Pour ce qui concerne l'Europe, j'ai participé à de nombreux Conseils des ministres, je n'ai jamais entendu quelqu'un dire que les 35 heures étaient incompatibles avec l'Europe. Chacun fait de la réduction du temps de travail en Europe : les Hollandais font du temps partiel, les Anglais font de la flexibilité. Chacun fait à sa manière. Nous, nous pensons qu'une bonne loi - avec les 35 heures, mais aussi un dialogue social - peut fonctionner. J'ai eu l'occasion de le voir par exemple chez moi, chez Peugeot, très grande entreprise dans ma région. Nous avançons.
Q - Dans la guerre du Kosovo, on se rend compte que l'Europe politique et de la Défense est cruellement absente. On a le sentiment que ce sont un peu les Américains qui donnent le ton. Il va y avoir une médiation en partie européenne, en partie russe puisque le président finlandais ainsi que le représentant de Boris Eltsine doivent se rendre à Belgrade. Que va-t-on proposer au juste au président Milosevic ?
R - D'abord, les Européens ne sont pas absents. A Rambouillet, c'était Robin Cook et Hubert Védrine qui ont enclenché un processus diplomatique.
Q - Mais Madeleine Albright s'est précipitée après, pour que cela ne reste pas entre Européens ?
R - Après peut-être, mais les Européens sont là. Les Européens sont là dans le conflit et dans l'aide humanitaire. Maintenant, ce qu'on propose est simple : ce sont les cinq conditions de l'ONU qui sont devenues celles du G8, les huit principales puissances du monde, à savoir le retrait des troupes serbes ; le retour des réfugiés au Kosovo ; une solution politique : l'autonomie du Kosovo ; la mise en place d'une force de sécurité internationale. C'est ce que M. Milosevic doit accepter. Il y a des signes - il faut toujours les prendre avec beaucoup de précaution quand il s'agit de M. Milosevic -, il y a, semble-t-il, des gens proches de lui qui commencent à dire "les conditions du G8 nous intéressent". Il faut confirmer honnêtement, mais c'est la direction : trouver une résolution du Conseil de sécurité de l'ONU qui permette de trouver une solution politique. Il faut donc continuer comme nous le faisons, à la fois sur le pied militaire, pour mettre la pression...
Q - Avec les Britanniques d'ailleurs qui poussent un peu en faveur de l'offensive terrestre ?

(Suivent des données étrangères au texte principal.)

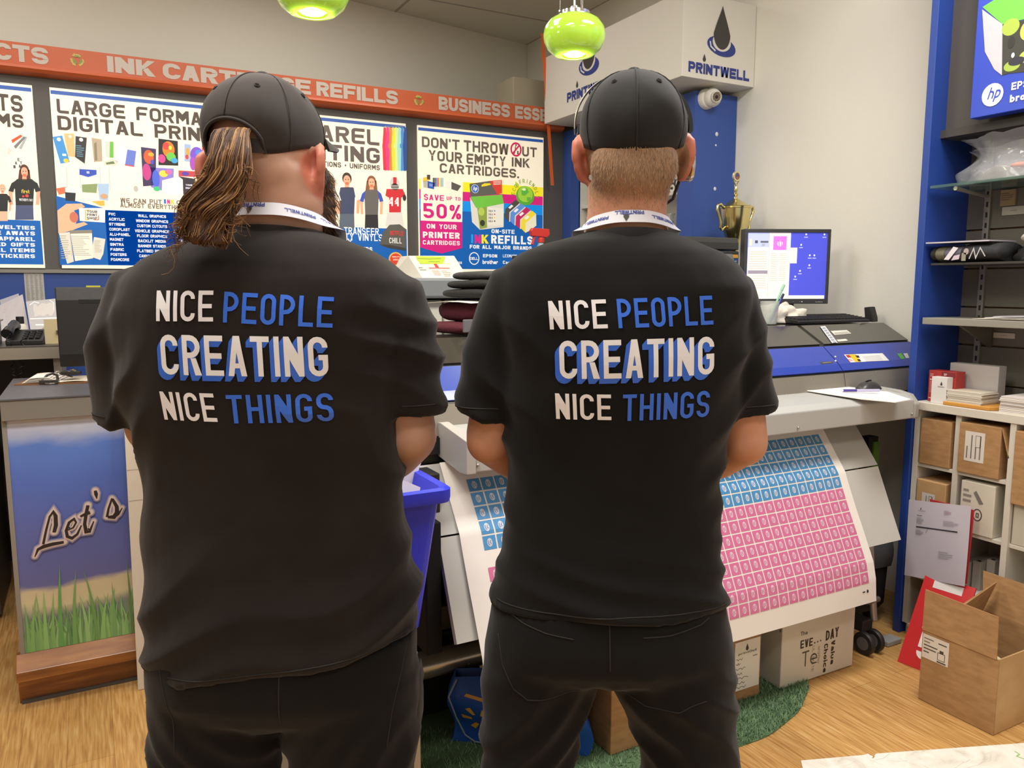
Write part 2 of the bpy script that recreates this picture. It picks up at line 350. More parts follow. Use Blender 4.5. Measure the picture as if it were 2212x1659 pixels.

R - Disons, un peu rétractée maintenant. En tout cas, nous ne sommes pas favorables à l'engagement terrestre et, de l'autre côté, il y a la solution diplomatique. Il faut que l'Europe prenne en charge son futur. C'est l'enjeu de l'Europe de la Défense de faire en sorte que nous ne soyons pas réduits, soit à ne rien faire face à l'inacceptable - ce que bien sûr nous ne pouvons pas faire parce que nous sommes des démocraties -, soit être effectivement toujours dans un système dont la clé est chez les Américains. Que l'Europe se saisisse de son destin, qu'elle bâtisse la défense européenne. Je crois que c'est là qu'est notre venir./.